23 February 2015


At a talk for non-specialists on 21 February, David Tong outlined three big problems in physics [1], which I oversimplify/misrepresent as follows:
Dark energy.  We've known for nearly a hundred years that the universe is expanding. It as if there is an antigravity force causing everything to repel everything else. We have no idea what it is. It’s 70% of the energy of the universe, it’s increasing all the time and we don’t understand it. Our best calculations are wrong by a factor of 1060 .

Black holes.  Information that goes into a black hole is lost forever. It does not reappear in Hawking radiation. But this cannot be.

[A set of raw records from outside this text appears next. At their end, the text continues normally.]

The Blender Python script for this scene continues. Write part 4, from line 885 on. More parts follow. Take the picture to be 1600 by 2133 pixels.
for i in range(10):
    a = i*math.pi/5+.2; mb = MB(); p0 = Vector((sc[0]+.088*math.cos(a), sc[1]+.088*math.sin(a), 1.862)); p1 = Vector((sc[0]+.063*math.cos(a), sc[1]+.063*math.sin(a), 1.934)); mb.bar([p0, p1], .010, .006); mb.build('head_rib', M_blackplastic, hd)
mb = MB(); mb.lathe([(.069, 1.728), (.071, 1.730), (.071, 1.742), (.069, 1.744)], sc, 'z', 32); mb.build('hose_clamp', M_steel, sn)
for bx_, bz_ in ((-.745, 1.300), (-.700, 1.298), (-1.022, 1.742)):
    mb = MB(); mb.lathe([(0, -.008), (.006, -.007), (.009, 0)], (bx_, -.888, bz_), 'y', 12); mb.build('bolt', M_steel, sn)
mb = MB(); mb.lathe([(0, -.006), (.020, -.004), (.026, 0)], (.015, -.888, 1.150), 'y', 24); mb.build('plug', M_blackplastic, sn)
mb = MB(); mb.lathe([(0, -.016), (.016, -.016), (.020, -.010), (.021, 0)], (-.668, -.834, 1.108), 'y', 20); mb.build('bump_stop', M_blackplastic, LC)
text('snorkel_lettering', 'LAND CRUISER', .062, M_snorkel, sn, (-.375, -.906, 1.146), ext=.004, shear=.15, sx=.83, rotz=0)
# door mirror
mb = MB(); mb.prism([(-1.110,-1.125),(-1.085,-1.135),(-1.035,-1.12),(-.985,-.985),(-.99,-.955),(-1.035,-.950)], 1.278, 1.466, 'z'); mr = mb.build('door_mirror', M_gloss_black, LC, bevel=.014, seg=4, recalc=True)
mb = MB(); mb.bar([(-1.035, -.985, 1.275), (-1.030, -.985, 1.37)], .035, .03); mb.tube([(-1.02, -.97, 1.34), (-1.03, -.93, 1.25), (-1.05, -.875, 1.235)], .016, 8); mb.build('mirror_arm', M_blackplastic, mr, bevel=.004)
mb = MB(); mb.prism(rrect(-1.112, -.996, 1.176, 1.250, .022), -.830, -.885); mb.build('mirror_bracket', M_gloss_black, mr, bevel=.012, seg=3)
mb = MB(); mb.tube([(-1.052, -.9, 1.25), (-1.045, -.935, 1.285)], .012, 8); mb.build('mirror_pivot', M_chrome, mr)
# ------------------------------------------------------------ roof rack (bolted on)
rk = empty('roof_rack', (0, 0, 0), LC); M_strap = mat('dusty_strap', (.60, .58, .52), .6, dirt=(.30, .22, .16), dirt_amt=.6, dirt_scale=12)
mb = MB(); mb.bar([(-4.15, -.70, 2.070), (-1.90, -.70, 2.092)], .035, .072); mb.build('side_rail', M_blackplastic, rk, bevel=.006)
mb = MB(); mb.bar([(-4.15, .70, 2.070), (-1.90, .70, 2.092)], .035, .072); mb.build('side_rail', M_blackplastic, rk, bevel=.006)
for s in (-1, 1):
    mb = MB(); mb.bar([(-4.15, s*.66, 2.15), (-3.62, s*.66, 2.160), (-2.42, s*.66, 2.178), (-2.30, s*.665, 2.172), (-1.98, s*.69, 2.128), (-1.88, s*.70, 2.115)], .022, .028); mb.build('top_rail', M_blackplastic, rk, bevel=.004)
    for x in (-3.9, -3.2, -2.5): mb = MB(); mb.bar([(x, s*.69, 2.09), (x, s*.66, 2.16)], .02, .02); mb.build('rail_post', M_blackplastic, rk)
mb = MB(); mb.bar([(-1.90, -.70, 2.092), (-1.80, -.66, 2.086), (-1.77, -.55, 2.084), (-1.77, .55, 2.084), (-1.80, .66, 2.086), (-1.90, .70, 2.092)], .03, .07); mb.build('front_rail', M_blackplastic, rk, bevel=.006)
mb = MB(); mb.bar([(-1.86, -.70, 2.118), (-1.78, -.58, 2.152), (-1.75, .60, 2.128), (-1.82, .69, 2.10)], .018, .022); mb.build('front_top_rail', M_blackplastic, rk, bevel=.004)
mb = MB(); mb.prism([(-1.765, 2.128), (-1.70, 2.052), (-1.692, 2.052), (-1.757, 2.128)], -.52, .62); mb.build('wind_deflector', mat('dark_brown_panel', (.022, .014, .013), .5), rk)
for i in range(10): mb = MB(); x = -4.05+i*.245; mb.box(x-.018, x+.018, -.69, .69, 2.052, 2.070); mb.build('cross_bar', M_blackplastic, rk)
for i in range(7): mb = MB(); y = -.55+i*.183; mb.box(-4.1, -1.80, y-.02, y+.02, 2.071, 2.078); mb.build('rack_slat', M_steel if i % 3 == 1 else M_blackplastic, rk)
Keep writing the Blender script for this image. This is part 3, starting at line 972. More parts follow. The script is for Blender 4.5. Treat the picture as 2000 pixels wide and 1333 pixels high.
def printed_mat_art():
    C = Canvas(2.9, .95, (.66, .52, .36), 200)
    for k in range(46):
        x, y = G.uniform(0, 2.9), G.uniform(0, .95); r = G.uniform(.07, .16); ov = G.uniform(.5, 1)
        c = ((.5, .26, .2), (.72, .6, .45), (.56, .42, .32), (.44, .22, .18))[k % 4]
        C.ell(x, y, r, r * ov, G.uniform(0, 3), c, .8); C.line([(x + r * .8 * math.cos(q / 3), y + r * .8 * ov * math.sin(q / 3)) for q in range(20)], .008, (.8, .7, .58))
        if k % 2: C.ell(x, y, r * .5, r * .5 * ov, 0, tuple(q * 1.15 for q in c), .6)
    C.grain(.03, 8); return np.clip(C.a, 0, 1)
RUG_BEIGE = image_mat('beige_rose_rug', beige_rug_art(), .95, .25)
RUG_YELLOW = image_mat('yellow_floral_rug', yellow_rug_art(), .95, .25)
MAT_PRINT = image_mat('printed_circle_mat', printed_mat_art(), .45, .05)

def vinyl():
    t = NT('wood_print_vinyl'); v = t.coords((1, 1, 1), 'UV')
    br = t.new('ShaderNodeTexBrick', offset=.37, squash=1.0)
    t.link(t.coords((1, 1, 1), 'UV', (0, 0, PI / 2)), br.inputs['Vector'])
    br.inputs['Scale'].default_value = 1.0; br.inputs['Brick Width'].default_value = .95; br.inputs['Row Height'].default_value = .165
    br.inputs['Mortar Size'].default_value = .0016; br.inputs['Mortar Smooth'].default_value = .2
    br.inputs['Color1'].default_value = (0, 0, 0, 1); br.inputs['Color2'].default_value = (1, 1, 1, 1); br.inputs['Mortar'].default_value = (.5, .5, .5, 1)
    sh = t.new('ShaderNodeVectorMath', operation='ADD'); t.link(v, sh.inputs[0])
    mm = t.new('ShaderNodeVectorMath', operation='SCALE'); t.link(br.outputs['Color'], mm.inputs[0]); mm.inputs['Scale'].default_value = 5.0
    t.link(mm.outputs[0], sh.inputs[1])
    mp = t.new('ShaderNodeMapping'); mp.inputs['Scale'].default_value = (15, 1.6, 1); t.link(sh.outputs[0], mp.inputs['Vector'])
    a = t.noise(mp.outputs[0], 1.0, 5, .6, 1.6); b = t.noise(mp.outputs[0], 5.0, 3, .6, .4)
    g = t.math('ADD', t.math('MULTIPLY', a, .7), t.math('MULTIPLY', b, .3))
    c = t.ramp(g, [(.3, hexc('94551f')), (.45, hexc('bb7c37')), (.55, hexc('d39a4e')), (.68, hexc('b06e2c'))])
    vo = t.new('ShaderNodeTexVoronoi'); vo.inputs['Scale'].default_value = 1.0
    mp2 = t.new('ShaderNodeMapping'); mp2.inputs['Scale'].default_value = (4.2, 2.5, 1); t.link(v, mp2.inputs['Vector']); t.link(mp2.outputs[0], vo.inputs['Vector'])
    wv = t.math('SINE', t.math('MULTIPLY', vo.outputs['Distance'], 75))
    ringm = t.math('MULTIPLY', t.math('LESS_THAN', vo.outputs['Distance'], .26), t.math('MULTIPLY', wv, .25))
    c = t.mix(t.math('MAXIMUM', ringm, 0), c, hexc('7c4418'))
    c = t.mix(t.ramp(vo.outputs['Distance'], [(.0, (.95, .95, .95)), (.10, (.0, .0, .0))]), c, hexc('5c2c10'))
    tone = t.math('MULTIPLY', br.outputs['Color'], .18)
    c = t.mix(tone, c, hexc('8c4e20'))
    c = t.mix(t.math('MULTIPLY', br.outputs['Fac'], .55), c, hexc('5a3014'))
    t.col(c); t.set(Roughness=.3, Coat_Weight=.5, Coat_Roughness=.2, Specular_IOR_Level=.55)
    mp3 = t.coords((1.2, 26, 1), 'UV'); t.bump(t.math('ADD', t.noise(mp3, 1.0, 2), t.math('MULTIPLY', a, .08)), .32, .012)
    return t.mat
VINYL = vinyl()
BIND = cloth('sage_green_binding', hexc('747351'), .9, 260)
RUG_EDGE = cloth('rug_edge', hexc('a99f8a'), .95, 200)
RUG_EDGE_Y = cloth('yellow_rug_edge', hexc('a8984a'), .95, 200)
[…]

Holography. It may be that our three dimensional world is actually a mirage. The correct description will be one in which the laws of physics are written on a two dimensional surface, and the laws of physics we can see in the universe are encoded on this surface in the same way that a hologram encodes a three dimensional surface.
So, Tong concluded, there is a lot in the fundamental physics that we simply don’t understand, and that it seems unlikely we’re going to get guidance from experiment. Looking to history, however, it is precisely when there is a crisis that physics has thrived. He is optimistic about progress.

Note [1]: Some people say there are three great mysteries in science as a whole: the origin of the universe, the origin of life and the origin of consciousness.